▶

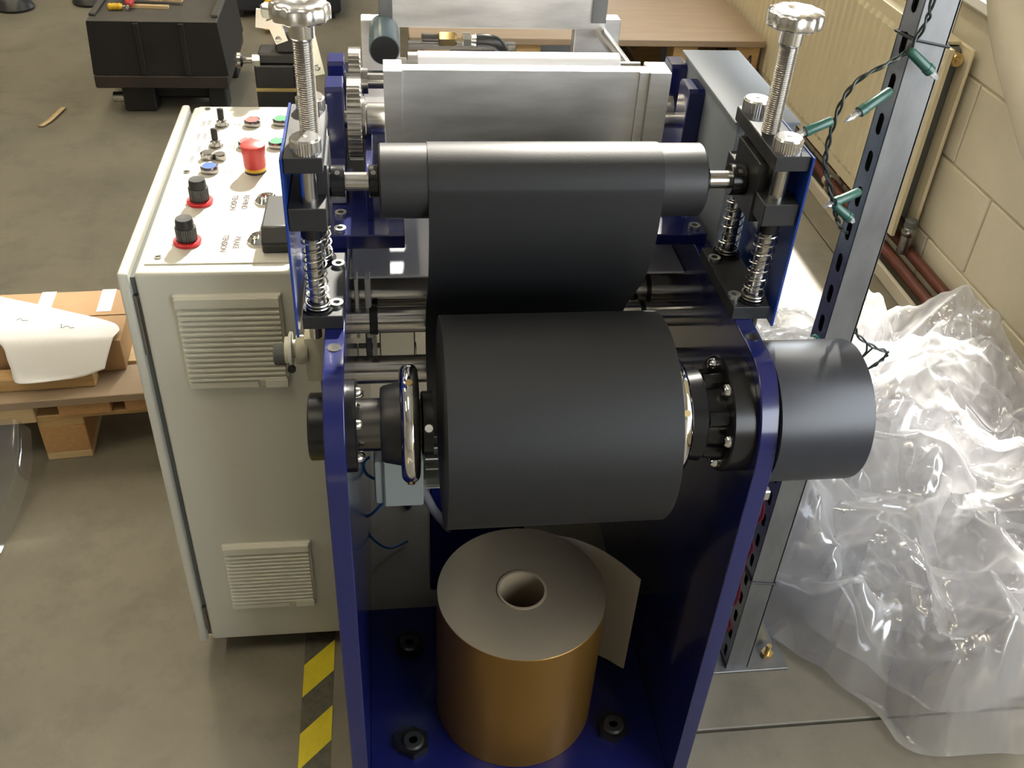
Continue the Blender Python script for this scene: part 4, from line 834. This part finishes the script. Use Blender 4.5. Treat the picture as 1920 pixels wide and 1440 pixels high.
# ---------------------------------------------------------------- floor marking tape
hz = thing('hazard_tape', 'worn yellow and black hazard tape stuck to the floor beside the machine', 'floor tape', (-0.154, 1.0, 0))
obj('tape_base', MB().box(-0.182, -0.126, 0.55, 1.45, 0.0, 0.0006), 'hazb', hz)
k0 = None
for k in range(6):
    y = 0.648+0.145*k; off = 0.055
    pz = [(-0.1815, y), (-0.1265, y+off), (-0.1265, y+off+0.070), (-0.1815, y+0.070)]
    if k0 is None: k0 = obj('yellow_stripe', MB().prism(pz, 'z', 0.0006, 0.0011), 'hazy', hz); k0y = y
    else: c = k0.copy(); COL.objects.link(c); c.parent = hz; c.location = (0, y-k0y, 0)

# ---------------------------------------------------------------- far left black machine and bits
bm_ = thing('black_machine', 'dark black crackle painted machine box on short feet at far left', 'machine', (-0.84, 3.95, 0))
obj('body', MB().prism([(-1.068, 0.355), (-1.080, 0.160), (-0.586, 0.160), (-0.606, 0.355)], 'y', 3.75, 4.28), 'darkmachine', bm_)
for x in (-0.905, -0.745): obj('body_rib', MB().box(x, x+0.02, 3.742, 3.752, 0.162, 0.354, 0.002), 'darkmachine', bm_)
obj('top_tray', MB().box(-1.068, -0.606, 3.752, 4.278, 0.355, 0.360, 0.002), 'darktop', bm_)
obj('tray_lip', MB().box(-1.068, -1.045, 3.80, 4.278, 0.360, 0.372, 0.003), 'darktop', bm_)
obj('tray_lip', MB().box(-0.632, -0.606, 3.80, 4.278, 0.360, 0.372, 0.003), 'darktop', bm_)
obj('lower_flange', MB().box(-1.080, -0.590, 3.745, 4.28, 0.110, 0.158, 0.004), 'rust', bm_)
for x in (-1.0, -0.66):
    for y in (3.79, 4.15):
        obj('foot', MB().box(x-(0.0 if x < -0.8 else 0.02), x+(0.12 if x < -0.8 else 0.05), y, y+0.10, 0.0, 0.11, 0.006), 'darkmachine', bm_)
obj('axle_stub', MB().cyl((-1.045, 3.83, 0.045), (-0.99, 3.83, 0.045), 0.020, 18, 0.002), 'zinc', bm_)
obj('under_box', MB().box(-0.90, -0.68, 3.85, 4.1, 0.03, 0.11, 0.01), 'darkmachine', bm_)
for i, (p0, p1, lab) in enumerate((((-0.955, 3.915), (-0.80, 3.905), 'pale wood strip on the black machine nearest its front edge'), ((-0.99, 3.985), (-0.755, 3.955), 'pale wood strip on the black machine, the longest one'), ((-0.985, 3.960), (-0.825, 3.925), 'short pale wood strip crossing others on the black machine'))):
    z = 0.3605+0.011*i; d = (Vector((*p1, 0))-Vector((*p0, 0))); s = d.normalized().cross(Vector((0, 0, 1)))*0.010
    a, b = Vector((*p0, z)), Vector((*p1, z)); h = Vector((0, 0, 0.010))
    v = [a-s, b-s, b+s, a+s, a-s+h, b-s+h, b+s+h, a+s+h]
    tag(obj('wood_strip', MB().add(v, [(0, 1, 2, 3), (7, 6, 5, 4), (0, 4, 5, 1), (1, 5, 6, 2), (2, 6, 7, 3), (3, 7, 4, 0)]), 'pinepale'), lab, 'wood strip', 'wood strips on the black machine')
t = thing('screwdriver', 'red handled tool standing among the wood strips on the black machine', 'tool', (-0.95, 4.06, 0.36))
obj('handle', MB().lathe([(0, 0.010), (0.01, 0.016), (0.05, 0.017), (0.06, 0.012)], (-0.940, 3.880, 0.378), (0.1, 0.9, 0.35), 16), 'red', t)
obj('blade', MB().cyl((-0.943, 3.855, 0.368), (-0.939, 3.885, 0.38), 0.006, 10), 'chrome', t)
t = thing('yellow_handle', 'small ribbed yellow tool handle on the black machine top', 'tool', (-1.02, 4.05, 0.36))
obj('grip', MB().lathe([(0, 0.010), (0.006, 0.013), (0.016, 0.011), (0.024, 0.013), (0.034, 0.011), (0.042, 0.013), (0.052, 0.008)], (-1.012, 3.872, 0.3735), (1, 0.1, 0), 16), 'yellow', t)
obj('tip', MB().cyl((-0.962, 3.877, 0.3735), (-0.950, 3.878, 0.3735), 0.004, 10), 'steel', t)
t = thing('wood_sliver', 'thin curved wood sliver lying alone on the grey floor', 'wood strip', (-1.25, 3.72, 0))
pts = smooth_path([(-1.278, 3.640, 0.004), (-1.258, 3.690, 0.006), (-1.245, 3.75, 0.008), (-1.238, 3.822, 0.004)], 5); v = []
for i, p in enumerate(pts): v.append([(p.x-0.010, p.y+0.004, p.z), (p.x+0.010, p.y-0.004, p.z+0.003)])
o = obj('sliver', MB().sheet(v), 'pinepale', t); o.modifiers.new('thick', 'SOLIDIFY').thickness = 0.003
for (x, y, lab) in ((-1.75, 5.05, 'dark round machine foot in the top left corner of the floor'), (-1.42, 5.16, 'dark round machine foot at the top edge near the black machine')):
    t = thing('levelling_pad', lab, 'foot', (x, y, 0))
    obj('pad', MB().lathe([(0, 0.085), (0.012, 0.09), (0.04, 0.075), (0.06, 0.045)], (x, y, 0), (0, 0, 1), 32), 'blackplastic', t)
    obj('stem', MB().cyl((x, y, 0.05), (x, y, 0.25), 0.03, 20), 'drum', t)
t = thing('air_hose', 'orange coiled hose on the floor right of the black machine', 'hose', (-0.48, 4.75, 0))
obj('hose', MB().tube([(-0.52+0.03*math.cos(i*0.5), 4.72+0.02*i/6+0.03*math.sin(i*0.5), 0.02+0.0012*i) for i in range(60)], 0.012, 8), 'yellow', t)
obj('hose_end', MB().cyl((-0.49, 4.70, 0.02), (-0.46, 4.66, 0.02), 0.014, 12), 'brass', t)
t = thing('equipment_stand', 'dark blue machine stand beyond the black machine at the top edge', 'stand', (-0.45, 5.0, 0))
obj('plinth', MB().box(-0.75, -0.20, 4.95, 5.5, 0.03, 0.16, 0.01), 'drum', t)
for x in (-0.72, -0.28): obj('leg', MB().box(x, x+0.05, 4.97, 5.02, 0, 0.03), 'black', t)

# ---------------------------------------------------------------- far pallet by the radiator
pr_ = thing('plywood_skid', 'large plywood topped skid on wooden blocks beside the radiator', 'pallet', (0.9, 4.3, 0), rz=0)
obj('plywood_top', MB().box(0.10, 1.53, 3.80, 5.0, 0.272, 0.300, 0.003), 'plywood', pr_, local=False)
pr_.location = (0.9, 4.3, 0)
for x in (0.16, 0.52, 1.16, 1.42):
    for y in (3.82, 4.35, 4.88):
        b = obj('block', MB().box(x, x+0.10, y, y+0.10, 0.02, 0.272, 0.002), 'pine', pr_)
        if x == 1.42 and y == 3.82:
            mk = MB(); yf = 3.8195
            for (xa, za, xb, zb) in ((1.435, 0.13, 1.485, 0.235), (1.485, 0.235, 1.500, 0.13), (1.445, 0.155, 1.505, 0.145)):
                d = Vector((xb-xa, 0, zb-za)).normalized(); s = Vector((-d.z, 0, d.x))*0.0035
                a = Vector((xa, yf, za)); c = Vector((xb, yf, zb)); mk.add([a-s, c-s, c+s, a+s], [(0, 1, 2, 3)])
            mo_ = obj('pencil_letter', mk, 'inkdark', b); mo_.modifiers.new('thick', 'SOLIDIFY').thickness = 0.0006
    obj('runner', MB().box(x, x+0.10, 3.82, 4.98, 0, 0.02, 0.002), 'pine', pr_)
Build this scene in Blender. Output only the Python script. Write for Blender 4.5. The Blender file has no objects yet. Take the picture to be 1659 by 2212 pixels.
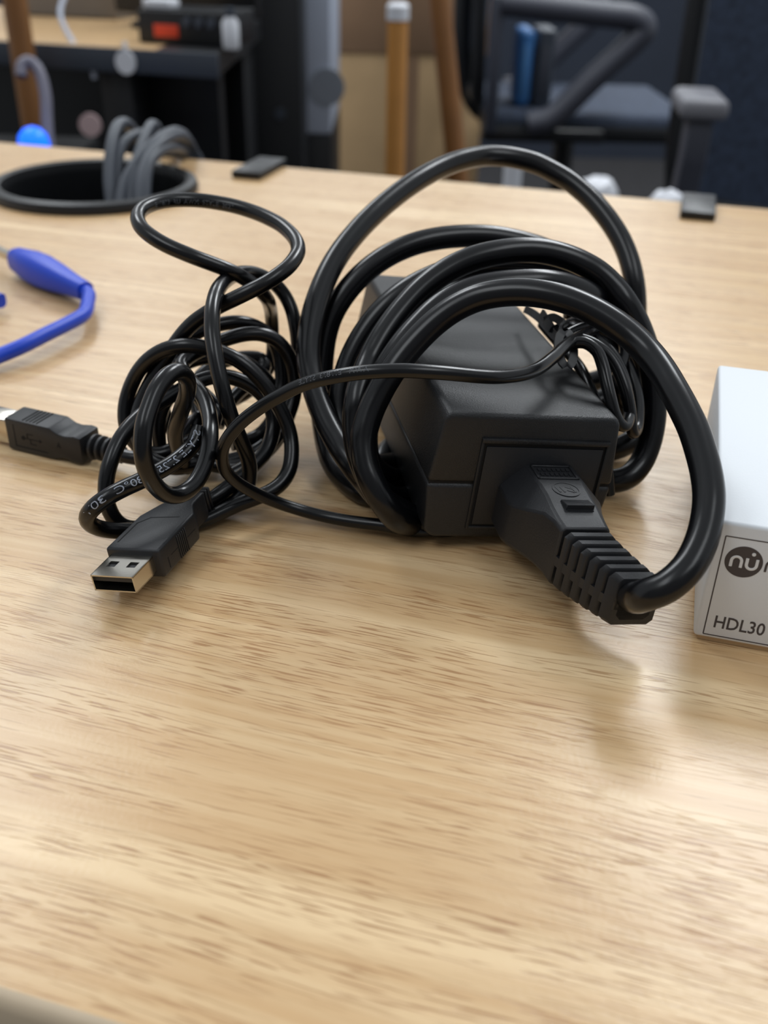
import bpy, bmesh, math, random
from mathutils import Vector, Matrix
random.seed(4)
S = 0.00105                      # one layout unit (about a millimetre) in metres
scene = bpy.context.scene
col = scene.collection

# ------------------------------------------------------------------ camera
PITCH, ROLL, CAM_H, FPX = math.radians(31.0), math.radians(1.45), 142.0, 2150.0
cF = Vector((0, math.cos(PITCH), -math.sin(PITCH)))
cU0 = Vector((0, math.sin(PITCH), math.cos(PITCH)))
cR = Vector((1, 0, 0)) * math.cos(ROLL) + cU0 * math.sin(ROLL)
cU = Vector((-1, 0, 0)) * math.sin(ROLL) + cU0 * math.cos(ROLL)
CAM = Vector((0, 0, CAM_H))
cam = bpy.data.cameras.new('camera')
cam.sensor_fit = 'VERTICAL'; cam.sensor_height = 36.0; cam.lens = FPX / 2212.0 * 36.0
cam.clip_start = 0.005; cam.clip_end = 50
cam.dof.use_dof = True; cam.dof.focus_distance = 236 * S; cam.dof.aperture_fstop = cam.lens / 2.7
cam_ob = bpy.data.objects.new('camera', cam); col.objects.link(cam_ob)
cam_ob.matrix_world = Matrix(((cR.x, cU.x, -cF.x, 0), (cR.y, cU.y, -cF.y, 0), (cR.z, cU.z, -cF.z, CAM_H * S), (0, 0, 0, 1)))
scene.camera = cam_ob

# ------------------------------------------------------------------ light
world = bpy.data.worlds.new('world'); scene.world = world; world.use_nodes = True
world.node_tree.nodes['Background'].inputs['Color'].default_value = (0.90, 0.95, 1.0, 1)
world.node_tree.nodes['Background'].inputs['Strength'].default_value = 0.56
def panel(x, y, w, l, power, rz=0.0, color=(0.93, 0.97, 1.0)):
    li = bpy.data.lights.new('ceiling_or_fill_panel', 'AREA'); li.shape = 'RECTANGLE'
    li.size = w * S; li.size_y = l * S; li.energy = power; li.color = color
    o = bpy.data.objects.new('ceiling_or_fill_panel', li); col.objects.link(o)
    o.location = (x * S, y * S, 1900 * S); o.rotation_euler = (0, 0, math.radians(rz))
panel(960, 1950, 620, 1150, 42, 2)          # the panel mirrored in the desk at lower right
panel(-1150, 1950, 620, 1150, 26, 2)
panel(950, -600, 620, 1150, 9, 2)
panel(-950, -600, 620, 1150, 10, 2)
panel(960, 3900, 620, 1150, 36, 2)
panel(-1150, 3900, 620, 1150, 20, 2)
panel(-100, 7300, 3600, 2600, 62, 2)         # one large unseen area light, added to brighten the far part of the desk
scene.view_settings.view_transform = 'Standard'; scene.view_settings.look = 'None'
scene.view_settings.gamma = 1; scene.view_settings.use_curve_mapping = False
scene.view_settings.exposure = 0.0

# ------------------------------------------------------------------ materials
def lin(c): return tuple(((v / 255) / 12.92 if v / 255 <= 0.04045 else ((v / 255 + 0.055) / 1.055) ** 2.4) for v in c) + (1,)
MATS = {}
def mat(name, rgb, rough=0.5, metal=0.0, bump=0.0, bscale=2500, var=0.0, vscale=60, spec=0.5, coat=0.0, emit=None, sheen=0):
    if name in MATS: return MATS[name]
    m = bpy.data.materials.new(name); m.use_nodes = True; nt = m.node_tree; b = nt.nodes['Principled BSDF']
    b.inputs['Base Color'].default_value = lin(rgb); b.inputs['Roughness'].default_value = rough
    b.inputs['Metallic'].default_value = metal; b.inputs['Specular IOR Level'].default_value = spec
    b.inputs['Coat Weight'].default_value = coat
    tc = nt.nodes.new('ShaderNodeTexCoord')
    if var:
        n = nt.nodes.new('ShaderNodeTexNoise'); n.inputs['Scale'].default_value = vscale; n.inputs['Detail'].default_value = 4
        nt.links.new(tc.outputs['Object'], n.inputs['Vector'])
        r = nt.nodes.new('ShaderNodeMapRange'); r.inputs['From Min'].default_value = 0.3; r.inputs['From Max'].default_value = 0.7
        r.inputs['To Min'].default_value = 1 - var; r.inputs['To Max'].default_value = 1 + var
        nt.links.new(n.outputs['Fac'], r.inputs['Value'])
        mx = nt.nodes.new('ShaderNodeVectorMath'); mx.operation = 'SCALE'; mx.inputs[0].default_value = lin(rgb)[:3]
        nt.links.new(r.outputs['Result'], mx.inputs['Scale']); nt.links.new(mx.outputs['Vector'], b.inputs['Base Color'])
    if bump:
        n = nt.nodes.new('ShaderNodeTexNoise'); n.inputs['Scale'].default_value = bscale; n.inputs['Detail'].default_value = 3
        nt.links.new(tc.outputs['Object'], n.inputs['Vector'])
        bp = nt.nodes.new('ShaderNodeBump'); bp.inputs['Strength'].default_value = bump; bp.inputs['Distance'].default_value = 0.0002
        nt.links.new(n.outputs['Fac'], bp.inputs['Height']); nt.links.new(bp.outputs['Normal'], b.inputs['Normal'])
    if emit:
        b.inputs['Emission Color'].default_value = lin(rgb); b.inputs['Emission Strength'].default_value = emit
    MATS[name] = m; return m
def wood(name, c_mid, c_light, c_pore, rough=0.29):
    m = bpy.data.materials.new(name); m.use_nodes = True; nt = m.node_tree; b = nt.nodes['Principled BSDF']
    N, L = nt.nodes.new, nt.links.new
    tc = N('ShaderNodeTexCoord')
    wv = N('ShaderNodeTexNoise'); wv.inputs['Scale'].default_value = 9; wv.inputs['Detail'].default_value = 1
    L(tc.outputs['Object'], wv.inputs['Vector'])
    sub = N('ShaderNodeVectorMath'); sub.operation = 'MULTIPLY_ADD'
    L(wv.outputs['Color'], sub.inputs[0]); sub.inputs[1].default_value = (0, 0.012, 0); L(tc.outputs['Object'], sub.inputs[2])
    def noise(sx, sy, detail, seed):
        mp = N('ShaderNodeMapping'); mp.inputs['Scale'].default_value = (sx, sy, 1); mp.inputs['Location'].default_value = (seed, seed * 1.7, 0)
        L(sub.outputs[0], mp.inputs['Vector'])
        n = N('ShaderNodeTexNoise'); n.inputs['Scale'].default_value = 1; n.inputs['Detail'].default_value = detail
        L(mp.outputs[0], n.inputs['Vector']); return n.outputs['Fac']
    def ramp(src, a, bb, lo=0.0, hi=1.0):
        r = N('ShaderNodeMapRange'); r.interpolation_type = 'SMOOTHSTEP'
        for k, v in (('From Min', a), ('From Max', bb), ('To Min', lo), ('To Max', hi)): r.inputs[k].default_value = v
        L(src, r.inputs['Value']); return r.outputs['Result']
    def mul(a, bb):
        r = N('ShaderNodeMath'); r.operation = 'MULTIPLY'; L(a, r.inputs[0])
        if isinstance(bb, float): r.inputs[1].default_value = bb
        else: L(bb, r.inputs[1])
        return r.outputs[0]
    def mix(fac, a, bb):
        r = N('ShaderNodeMix'); r.data_type = 'RGBA'; L(fac, r.inputs['Factor'])
        for k, v in (('A', a), ('B', bb)):
            s = [i for i in r.inputs if i.name == k and i.type == 'RGBA'][0]
            if isinstance(v, tuple): s.default_value = v
            else: L(v, s)
        return [o for o in r.outputs if o.type == 'RGBA'][0]
    streak = ramp(noise(5, 260, 3, 3.1), 0.38, 0.66)
    band = ramp(noise(2.5, 75, 2, 7.7), 0.54, 0.70)
    c = mix(mul(streak, 0.55), lin(c_mid), lin(c_light))
    c = mix(mul(band, 0.75), c, lin(tuple(min(255, v + 14) for v in c_light)))
    pores = mul(ramp(noise(88, 2000, 1.0, 1.3), 0.545, 0.63), ramp(noise(10, 95, 1, 9.2), 0.34, 0.58))
    c = mix(mul(pores, 0.72), c, lin(c_pore))
    pores2 = ramp(noise(55, 1250, 1, 21.0), 0.61, 0.69)
    c = mix(mul(pores2, 0.40), c, lin(c_pore))
    L(c, b.inputs['Base Color'])
    cr = N('ShaderNodeTexNoise'); cr.inputs['Scale'].default_value = 900; cr.inputs['Detail'].default_value = 2
    L(tc.outputs['Object'], cr.inputs['Vector'])
    b1 = N('ShaderNodeBump'); b1.inputs['Strength'].default_value = 0.13; b1.inputs['Distance'].default_value = 0.00025; L(cr.outputs['Fac'], b1.inputs['Height'])
    b2 = N('ShaderNodeBump'); b2.inputs['Strength'].default_value = 0.25; b2.inputs['Distance'].default_value = 0.0002; b2.invert = True
    L(pores, b2.inputs['Height']); L(b1.outputs['Normal'], b2.inputs['Normal']); L(b2.outputs['Normal'], b.inputs['Normal'])
    b.inputs['Roughness'].default_value = rough; b.inputs['Specular IOR Level'].default_value = 0.5
    return m
M_WOOD = wood('oak_laminate', (205, 168, 122), (224, 195, 151), (158, 112, 69))
M_EDGE = mat('oak_edge_band', (206, 186, 158), 0.5, var=0.08)
M_PLASTIC = mat('black_textured_plastic', (25, 26, 28), 0.46, bump=0.6, bscale=2600, var=0.12, vscale=900)
M_PLUG = mat('black_moulded_plastic', (27, 28, 31), 0.48, bump=0.25, bscale=1800)
M_GAP = mat('seam_black', (5, 5, 6), 0.8)
M_CORD = mat('black_pvc_cord', (7, 8, 11), 0.25, bump=0.05, bscale=300, spec=0.4)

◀

§ EXERCISE DIRECTIONS: Working from the listing above, pick out every line that has "Blender" and copy it.

§ OUTPUT FOR THIS TASK:
Continue the Blender Python script for this scene: part 4, from line 834. This part finishes the script. Use Blender 4.5. Treat the picture as 1920 pixels wide and 1440 pixels high.
Build this scene in Blender. Output only the Python script. Write for Blender 4.5. The Blender file has no objects yet. Take the picture to be 1659 by 2212 pixels.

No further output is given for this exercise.